The state consumer commission said: “The above dicta reflect that the surveyor’s report is not final or conclusive and may be departed from where the circumstances so warrant as it is neither binding upon the insurer nor upon the insured.”
Consequently, the Delhi State Consumer Commission observed that the Appellant (insurance company) repudiated the claim of the respondent (Mr Sharma) based on assumptions and presumptions as once the policy has been issued after due verification, the insurer cannot subsequently question the valuation, ownership, or existence of the jewellery only after the loss has occurred.
Therefore, the district commission has rightly appreciated the evidence on record and rightly held the appellant (insurer) liable for deficiency in service.
Judgement:
- In light of the aforesaid discussion, we find no reason to interfere with the order dated September 12, 2014 passed by the District Consumer Disputes Redressal Commission– VI, New-Delhi District, M-Block First Floor, Vikas Bhawan, I.P. Estate, New Delhi- 110002.
- Consequently, the present Appeal stands dismissed with no order as to costs. Application(s) pending, if any, stand disposed of in terms of the aforesaid judgment.
Calculation
- Principal (Claim amount): ₹17,75,520
- Rate of interest: 9% per annum (simple interest)

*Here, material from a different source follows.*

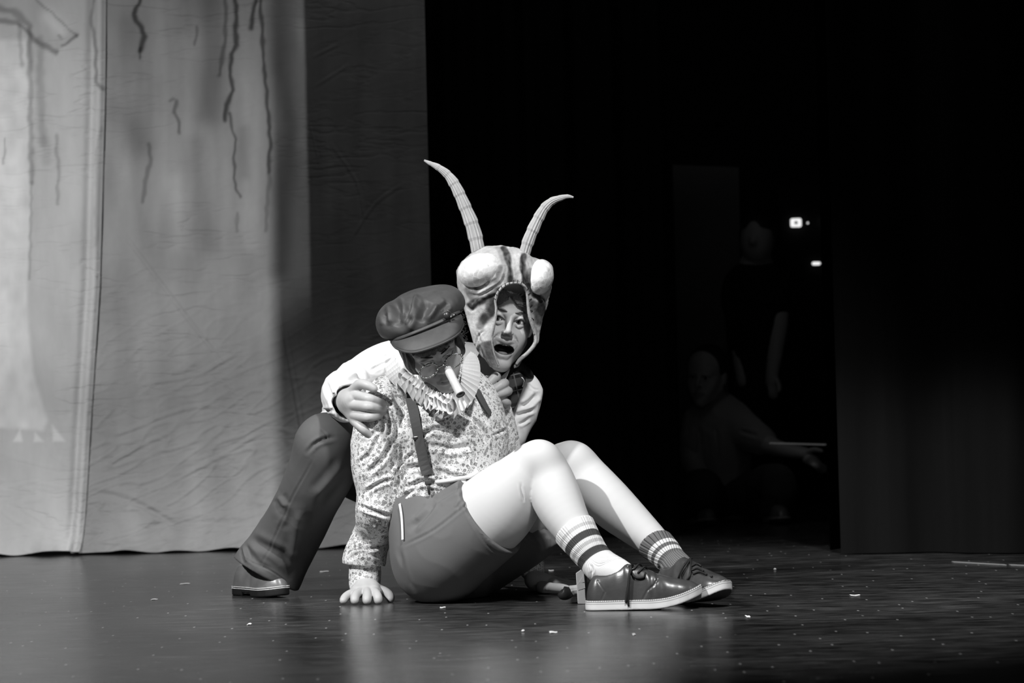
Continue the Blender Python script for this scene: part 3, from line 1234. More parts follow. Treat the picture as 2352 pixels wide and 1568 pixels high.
# ================================================================== SEATED ACTOR
A = thing('person', 'seated person in newsboy cap, false nose, white ruff, floral shirt, shorts and striped socks', 'person', F(1010, 1380))
YS = 0.25
# ---- head
HY = -0.055


def PH(x, y, Y):
    return P(x, y, Y + HY)


ue = np.array([-0.27, -0.55, 0.78]); fe = np.array([0.26, -0.78, -0.56])
MA = frame(fe, ue)
cA = PH(1005, 822, 0.14) - MA[:, 1] * 0.085
HA, *_ = head_field(0.0, -0.5)
neckA = P(1015, 925, 0.30)
hv, hq, hp = head_mesh(cA, MA, neckA, 0.0, -0.5)

# ---- planted near hand, far hand
hs = Field()
yf = F(840, 1388)[1]
hand_field(hs, [
    [(816, 1360, yf + .06, 9.5), (804, 1364, yf + .04, 9.2), (793, 1371, yf + .02, 8.6), (788, 1379.5, yf + .005, 7.6)],
    [(828, 1360, yf + .05, 10), (819, 1364, yf + .025, 9.6), (815, 1371, yf + .006, 9.2), (814.5, 1379.5, yf - .004, 8.4)],
    [(843, 1359, yf + .05, 10.5), (843.5, 1364, yf + .02, 10), (843, 1371, yf + .001, 9.6), (842.5, 1379.5, yf - .008, 8.8)],
    [(859, 1359, yf + .05, 10.5), (864, 1364, yf + .025, 10), (867.5, 1371, yf + .006, 9.4), (868.5, 1379, yf, 8.4)],
    [(866, 1354, yf + .12, 11.5), (882, 1358, yf + .095, 10.5), (894, 1367, yf + .075, 9.8), (897, 1376, yf + .06, 8.2)]],
    [[(838, 1330, yf + .165, 25), (838, 1342, yf + .155, 22), (830, 1353, yf + .095, 13), (828, 1360, yf + .055, 9)], [(838, 1343, yf + .155, 21), (843, 1351, yf + .10, 14), (843, 1359, yf + .055, 10)], [(838, 1343, yf + .155, 20), (856, 1352, yf + .10, 14), (859, 1359, yf + .055, 10)],
     [(838, 1346, yf + .13, 17), (820, 1356, yf + .09, 11), (816, 1360, yf + .065, 9)], [(844, 1348, yf + .14, 17), (868, 1354, yf + .11, 12)]])
hs.post = lambda p, d: np.maximum(d, 0.0006 - p[:, 2])
h1v, h1q = mesh_sdf(hs, 0.0018)
h1v = relax(h1v, h1q, 1)
hf = Field()
yg = F(1290, 1362)[1]
hand_field(hf, [
    [(1270, 1339, yg + .03, 15), (1300, 1342, yg + .02, 11), (1325, 1344, yg + .01, 10), (1350, 1348, yg + .01, 8)],
    [(1270, 1340, yg, 14), (1298, 1345, yg - .02, 10), (1322, 1349, yg - .03, 9), (1345, 1352, yg - .03, 7.5)],
    [(1270, 1337, yg + .05, 14), (1300, 1340, yg + .06, 10), (1330, 1343, yg + .06, 8)],
    [(1265, 1337, yg + .07, 13), (1292, 1340, yg + .09, 9), (1312, 1344, yg + .10, 7.5)],
    [(1245, 1348, yg - .02, 14), (1270, 1350, yg - .06, 11), (1290, 1351, yg - .075, 10), (1305, 1352, yg - .08, 7)]],
    [[(1225, 1330, yg + .03, 20), (1245, 1339, yg + .02, 20), (1275, 1342, yg + .02, 17)], [(1245, 1340, yg + .05, 16), (1272, 1341, yg + .06, 14)]])
hf.post = lambda p, d: np.maximum(d, 0.0006 - p[:, 2])
h2v, h2q = mesh_sdf(hf, 0.0022)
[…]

- Period: 15 April 2010 to 15 January 2026
Time period calculation
- From 15 April 2010 to 15 April 2025 = 15 years
- From 15 April 2025 to 15 January 2026 = 9 months = 0.75 year
- Total time = 15.75 years
- = 17,75,520 × 9% × 15.75
- = 17,75,520 × 0.09 × 15.75
- = Rs 25,17,199 (approx.)
Total amount payable
- Interest: ₹25,17,199
- Principal: Rs 17,75,520
Total = Rs 42,92,719 (approx.)
This excludes the additional Rs 50,000 compensation and any higher interest (12%) applicable if payment was delayed beyond 30 days, as mentioned in the order.